### EXERCISE DIRECTIONS
Select each line where the word "picture" appears.
** START OF PROVIDED RECORDS **
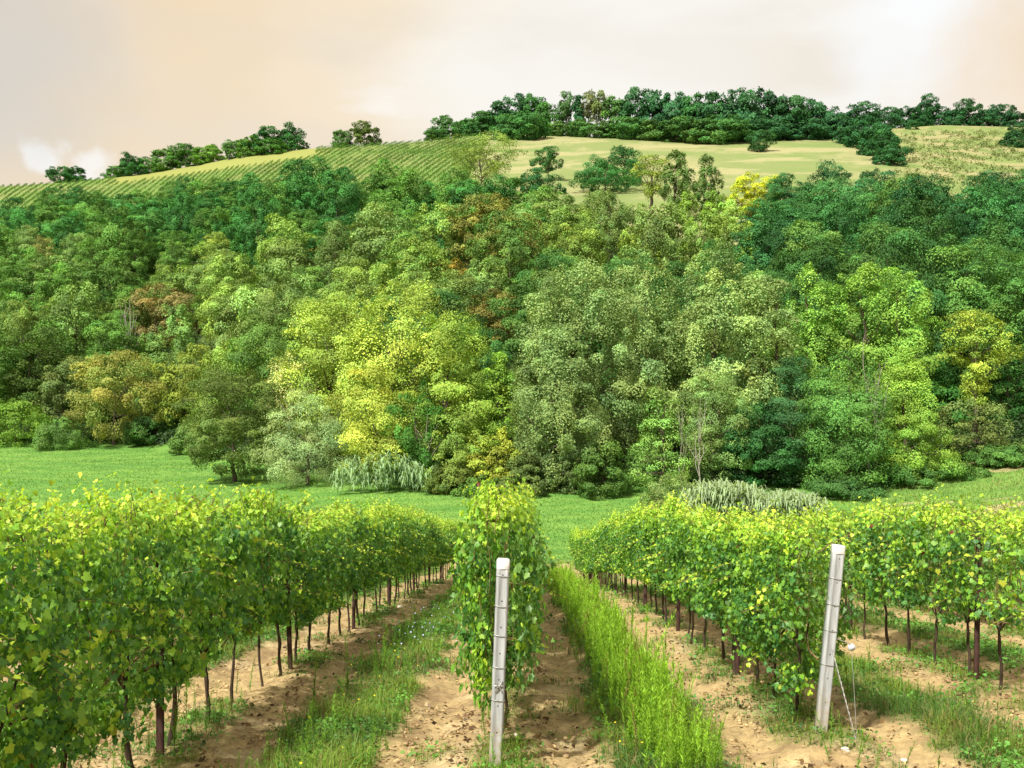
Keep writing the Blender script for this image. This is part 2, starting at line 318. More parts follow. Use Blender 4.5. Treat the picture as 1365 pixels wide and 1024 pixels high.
# ------------------------------------------------------------------ the ground, one sheet to beyond the crest
def grass_amount(X, Y):
    """0..1 cover of weeds between and under the rows of the near vineyard"""
    p = phase(X, Y); q = p - np.floor(p)
    wob = 0.16 * (fbm(X * 0.9, Y * 0.9, 21, 3) - 0.5) + 0.09 * (fbm(X * 4, Y * 4, 22, 2) - 0.5)
    mid = 1 - sstep(0.125, 0.20, np.abs(q - 0.5 + 0.012) + wob)
    und = np.minimum(q, 1 - q)
    row = (1 - sstep(0.05, 0.17, und + wob)) * sstep(0.44, 0.60, fbm(X * 0.8 + 9, Y * 0.8, 23, 4))
    pat = sstep(0.62, 0.74, fbm(X * 1.3, Y * 1.3, 24, 4)) * 0.45
    return np.clip(mid + 0.75 * row + pat, 0, 1)
def lerp(a, b, w): return a + (np.asarray(b) - a) * w[..., None]
def ground_color(X, Y, Z):
    px, py = proj(X, np.maximum(Y, 1), Z)
    u = X / np.maximum(Y, 1)
    n1 = fbm(X * 0.7, Y * 0.7, 31, 5); n2 = fbm(X * 5, Y * 5, 32, 4); n3 = fbm(X * 0.06, Y * 0.06, 33, 4); n4 = fbm(X * 0.25, Y * 0.6, 35, 4)
    c = np.empty(X.shape + (3,)); c[...] = (0.365, 0.268, 0.130)
    c = lerp(c, (0.255, 0.175, 0.09), sstep(0.45, 0.72, n1 * 0.5 + n2 * 0.5))
    c = lerp(c, (0.44, 0.345, 0.20), sstep(0.55, 0.72, fbm(X * 1.7, Y * 1.7, 36, 4)) * 0.6)
    g = grass_amount(X, Y)
    c = lerp(c, (0.11, 0.135, 0.042), g * 0.8)
    # meadow
    mead = np.maximum(sstep(56.5, 59, Y), np.maximum(sstep(20, 21.5, X), 0))
    mc = np.empty(X.shape + (3,)); mc[...] = (0.095, 0.222, 0.040)
    mc = lerp(mc, (0.15, 0.28, 0.052), sstep(0.35, 0.7, n4))
    mc = lerp(mc, (0.06, 0.17, 0.03), sstep(0.55, 0.75, fbm(X * 0.4, Y * 0.9, 37, 4)) * 0.5)
    bankw = sstep(26, 31, X)
    bc = lerp(np.broadcast_to(np.array((0.14, 0.245, 0.050)), mc.shape), (0.10, 0.205, 0.038), sstep(0.4, 0.65, n4))
    bc = lerp(bc, (0.40, 0.30, 0.17), sstep(0.70, 0.76, fbm(X * 0.16, Y * 0.5, 38, 3)) * 0.8)
    mc = lerp(mc, bc, bankw)
    c = lerp(c, mc, mead)
    # wooded hill floor
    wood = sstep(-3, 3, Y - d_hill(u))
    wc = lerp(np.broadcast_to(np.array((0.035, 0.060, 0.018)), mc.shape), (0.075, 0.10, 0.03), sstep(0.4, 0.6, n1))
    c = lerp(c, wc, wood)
    # open fields above the wood
    fld = sstep(-6, 6, Y - d_field(u) + 14 * (n3 - 0.5))
    dry = lerp(np.broadcast_to(np.array((0.165, 0.205, 0.072)), mc.shape), (0.235, 0.24, 0.110), sstep(0.42, 0.56, fbm(X * 0.05, Y * 0.03, 41, 5, 0.6)))
    dry = lerp(dry, (0.135, 0.195, 0.058), sstep(0.48, 0.66, fbm(X * 0.02 + 5, Y * 0.06, 42, 4)) * 0.75)
    dry = lerp(dry, (0.16, 0.20, 0.07), sstep(0.60, 0.70, fbm(X * 0.22, Y * 0.16, 47, 4, 0.6)) * 0.55)
    dry = lerp(dry, (0.28, 0.265, 0.135), sstep(0.60, 0.68, fbm(X * 0.03, Y * 0.10, 48, 4)) * 0.6)
    scr = lerp(np.broadcast_to(np.array((0.16, 0.21, 0.065)), mc.shape), (0.25, 0.235, 0.11), sstep(0.42, 0.6, fbm(X * 0.08, Y * 0.08, 43, 4)))
    dry = lerp(dry, (0.16, 0.20, 0.07), sstep(0.60, 0.70, fbm(X * 0.22, Y * 0.16, 47, 4, 0.6)) * 0.55)
    dry = lerp(dry, (0.28, 0.265, 0.135), sstep(0.60, 0.68, fbm(X * 0.03, Y * 0.10, 48, 4)) * 0.6)
    scr = lerp(scr, (0.12, 0.17, 0.05), sstep(0.55, 0.7, fbm(X * 0.2, Y * 0.2, 44, 3)))
    ex = np.interp(py, [120, 160, 215, 260], [1100, 1150, 1195, 1215])
    fc = lerp(dry, scr, sstep(-6, 6, px - ex))
    vin = lerp(np.broadcast_to(np.array((0.135, 0.205, 0.05)), mc.shape), (0.18, 0.215, 0.07), sstep(0.45, 0.6, n3))
    vx = np.interp(py, [170, 190, 230, 300], [655, 650, 628, 600])
    fc = lerp(fc, vin, 1 - sstep(-5, 5, px - vx))
    # yellow headland along the top of the hill vineyard
    hy = np.interp(px, [0, 150, 260, 420, 470], [238, 240, 226, 204, 190])
    fc = lerp(fc, (0.215, 0.235, 0.065), (1 - sstep(4, 10, py - hy)) * sstep(130, 160, px) * (1 - sstep(420, 460, px)))
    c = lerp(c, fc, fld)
    return c
us = np.linspace(-1.05, 1.05, 760)
ds = [1.2]
while ds[-1] < 760: ds.append(ds[-1] * (1.0075 if ds[-1] < 130 else 1.010))
ds = np.array(ds)
Yg, Ug = np.meshgrid(ds, us, indexing='ij')
Xg = Yg * Ug
Zg = ground(Xg, Yg)
fade = 1 - sstep(35, 58, Yg)
ga = grass_amount(Xg, Yg)
q_ = phase(Xg, Yg); q_ = q_ - np.floor(q_)
trk = np.exp(-((np.minimum(np.abs(q_ - 0.5), 1) - 0.27) / 0.07) ** 2)
Zd = Zg + fade * (0.10 * (fbm(Xg * 1.1, Yg * 1.1, 51, 4) - 0.5) + 0.115 * (fbm(Xg * 6, Yg * 6, 52, 4, 0.68) - 0.5) + 0.04 * np.maximum(fbm(Xg * 14, Yg * 14, 53, 2) - 0.55, 0) - 0.065 * trk + 0.03 * ga)
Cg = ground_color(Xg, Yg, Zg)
nr, ncn = Xg.shape
ii = (np.arange(nr - 1)[:, None] * ncn + np.arange(ncn - 1)[None]).ravel()
gm = mesh("ground", np.stack([Xg, Yg, Zd], -1).reshape(-1, 3), np.stack([ii, ii + 1, ii + ncn + 1, ii + ncn], -1), Cg.reshape(-1, 3), [M_GROUND], True)
tag(link("ground", gm), "sandy vineyard earth, green meadow and hillside fields", None, None, "structure")
# the headland behind the viewpoint
Xb, Yb = np.meshgrid(np.linspace(-60, 60, 61), np.linspace(-70, 3.0, 40), indexing='xy')
Zb = ground(Xb, Yb) - 0.06
Cb = np.empty(Xb.shape + (3,)); Cb[...] = (0.40, 0.27, 0.14)
nb_r, nb_c = Xb.shape
jj = (np.arange(nb_r - 1)[:, None] * nb_c + np.arange(nb_c - 1)[None]).ravel()
tag(link("headland_ground", mesh("headland_ground", np.stack([Xb, Yb, Zb], -1).reshape(-1, 3), np.stack([jj, jj + 1, jj + nb_c + 1, jj + nb_c], -1), Cb.reshape(-1, 3), [M_GROUND], True)), None, None, None, "structure")

# ------------------------------------------------------------------ trees
def envelope(shape, t):
    t = np.clip(t, 0, 1)
    if shape == 'round': return np.sqrt(np.clip(1 - (2 * t ** 0.85 - 1) ** 2, 0, 1))
    if shape == 'dome': return np.clip(1 - t ** 2.4, 0, 1) ** 0.6 * (0.72 + 0.28 * np.minimum(t * 4, 1))
    if shape == 'poplar': return np.clip(np.sin(np.pi * np.clip(t * 0.86 + 0.12, 0, 1)), 0, 1) ** 0.6 * 0.98 + 0.02
    if shape == 'cone': return np.clip((1 - t) ** 0.75, 0, 1) * (0.75 + 0.25 * np.minimum(t * 5, 1)) + 0.03
    if shape == 'umbrella': return np.where(t < 0.45, 0.35 + 0.5 * t, np.sqrt(np.clip(1 - ((t - 0.6) / 0.42) ** 2, 0, 1)))
    return np.sqrt(np.clip(1 - (2 * t - 1) ** 2, 0, 1))
def tree_meshes(name, h, w, shape='round', cb=0.2, ncl=60, nleaf=150, ls=0.3, seed=1, droop=0.0, gap=0.0, narrow=0.75, limbs=10, var=0.22, upright=None, fleck=None, trunk_r=None, deadmat=False):
    """returns (trunk mesh, crown mesh) of a tree h high and w wide standing at the origin; leaf colours are tints around 1"""
    g = np.random.default_rng(seed)
    r = w / 2; z0 = h * cb; H = h - z0
    lobes = g.uniform(0, 6.28, 4); la = g.uniform(0.10, 0.28, 4)
    P = []; tries = 0
    dmin = 1.55 * (r * r * H / max(ncl, 1)) ** (1 / 3) * 0.62
    while len(P) < ncl and tries < ncl * 40:
        tries += 1
        t = g.uniform(0.02, 0.97); a = g.uniform(0, 6.283)
        e = envelope(shape, t) * (1 + sum(la[k] * math.cos((k + 1) * a + lobes[k] + 3 * t) for k in range(4)) * 0.8)
        f = 1 - 0.62 * g.random() ** 1.6
        if g.random() > 0.25 + 0.75 * e: continue
        p = np.array([r * e * f * math.cos(a), r * e * f * math.sin(a), z0 + H * t])
        if P and np.min(np.linalg.norm(np.array(P) - p, axis=1)) < dmin * (1 - tries / (ncl * 60)): continue
        P.append(p)
    P = np.array(P); n = len(P)
    ctr = np.array([0, 0, z0 + H * 0.4])
    rc = g.uniform(0.55, 1.4, n) * 0.62 * (r * r * H / n) ** (1 / 3) * 1.12
    cnt = np.maximum((1.75 * nleaf * (rc / rc.mean()) ** 2).astype(int), 8)
    own = np.repeat(np.arange(n), cnt); m = len(own)
    outw = unit(P - ctr)
    d = unit(g.normal(size=(m, 3)) + 0.55 * outw[own] + np.array([0, 0, 0.35]))
    rad = rc[own] * np.cbrt(g.uniform(0.22, 1.15, m))
    upright = shape == 'poplar' if upright is None else upright
    an = g.uniform(0.6, 1.5, (n, 3)); an[:, 2] *= 0.9; bump_ = 0.65 + 0.7 * vnoise(d[:, 0] * 2.3 + own * 7.1, d[:, 1] * 2.3 + d[:, 2] * 2.0 + own * 3.3, seed)
    rad = rad * bump_
    L = P[own] + an[own] * d * rad[:, None] * np.array([0.9, 0.9, 1.15] if upright else [1.05, 1.05, 0.8])
    if gap > 0:
        keep = g.random(m) > gap * sstep(0.35, 0.75, vnoise(L[:, 0] * 1.3 + L[:, 2] * 0.7, L[:, 1] * 1.3 - L[:, 2], seed))
        L = L[keep]; d = d[keep]; own = own[keep]; m = len(L)
    L[:, 2] = np.maximum(L[:, 2], 0.12)
    N = d * 0.75 + 0.45 * outw[own] + 0.42 * g.normal(size=(m, 3)) + np.array([0, 0, 0.25])
    D = g.normal(size=(m, 3)) + np.array([0, 0, (0.9 if upright else -0.5) - droop]) + 0.4 * d
    S = 0.76 * ls * g.uniform(0.6, 1.4, m)
    V, F = place(LEAF_T, LEAF_F, L, N, D, np.c_[S * narrow / 0.75, S])
    cl = (1 + var * g.normal(size=n)).clip(0.55, 1.6)[own] * (1 + 0.10 * g.normal(size=m)).clip(0.7, 1.4)
    hue = 0.055 * g.normal(size=n)[own] + 0.06 * g.normal(size=m)
    C = np.c_[cl * (1 + hue), cl, cl * (1 - 0.7 * hue)].clip(0.2, 3)
    if fleck is not None:
        pk = (g.random(n) < fleck[0])[own] & (g.random(m) < 0.75)
        C[pk] *= np.array(fleck[1])
    crown = mesh(name + "_crown", V, F, rep(C, 4), [M_TREE])
    A = Acc()
    tr = trunk_r or 0.018 * h + 0.03
    top = z0 + H * (0.85 if shape in ('poplar', 'cone') else 0.62)
    zz = np.linspace(-0.4, top, 9); wob = np.cumsum(g.normal(size=(9, 2)) * 0.012 * h, axis=0); wob[:2] = 0
    sp = np.c_[wob, zz]; rr = tr * np.linspace(1, 0.22, 9); rr[0] *= 1.6; rr[1] *= 1.1
    A.add(*tube(sp, rr, 7), (1, 1, 1))
    for k in g.permutation(n)[:limbs]:
        i = min(int(np.searchsorted(zz, P[k, 2] * g.uniform(0.45, 0.75))), 7); i = max(i, 2)
        b = sp[i]; e = P[k]; mid = (b + e) / 2 + np.array([0, 0, 0.05 * h]) * g.uniform(-0.3, 1) + g.normal(size=3) * 0.02 * h
        q = np.linspace(0, 1, 5)[:, None]
        A.add(*tube((1 - q) ** 2 * b + 2 * q * (1 - q) * mid + q ** 2 * e, rr[i] * np.linspace(0.6, 0.12, 5), 5), (1, 1, 1))
    trunk = A.mesh(name + "_trunk", [M_DEAD if deadmat else M_BARK], True)
    return trunk, crown
def put_tree(name, label, cat, tm, cm, X, Y, col, group=None, rz=0.0, sc=1.0, sz=None, z=None):
    z = float(ground(X, Y)) if z is None else z
    t = root(name, label, cat, (X, Y, z - 0.05), group, rz)
    s = (sc, sc, sc if sz is None else sz)
    a = link("trunk", tm, t, sc=s); b = link("crown", cm, t, sc=s)
    b.color = (col[0] * TINT[0], col[1] * TINT[1], col[2] * TINT[2], 1)
    return t

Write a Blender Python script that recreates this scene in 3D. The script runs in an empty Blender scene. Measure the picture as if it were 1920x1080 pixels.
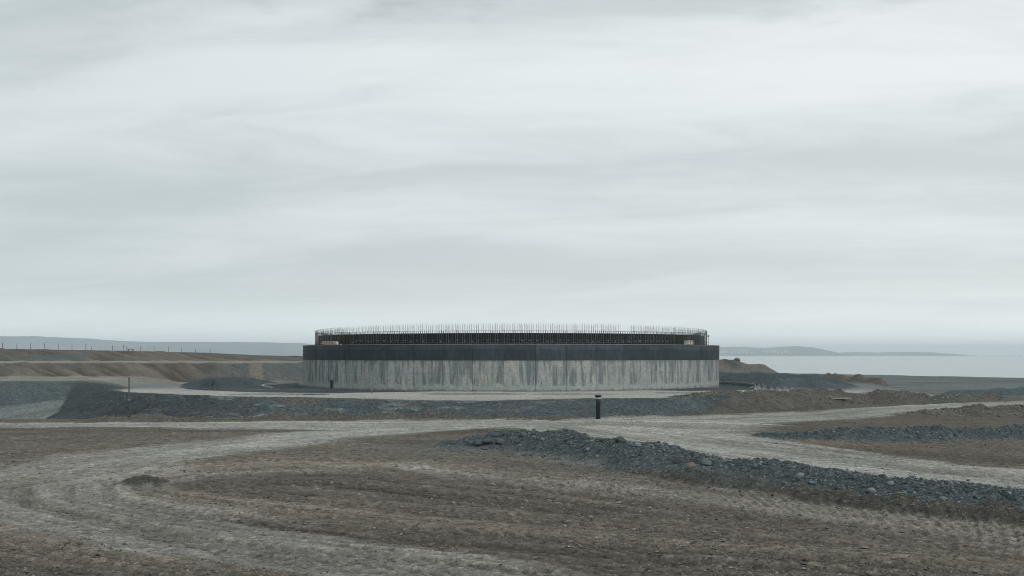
** END OF PROVIDED RECORDS **
### TASK ANSWER
Keep writing the Blender script for this image. This is part 2, starting at line 318. More parts follow. Use Blender 4.5. Treat the picture as 1365 pixels wide and 1024 pixels high.
Write a Blender Python script that recreates this scene in 3D. The script runs in an empty Blender scene. Measure the picture as if it were 1920x1080 pixels.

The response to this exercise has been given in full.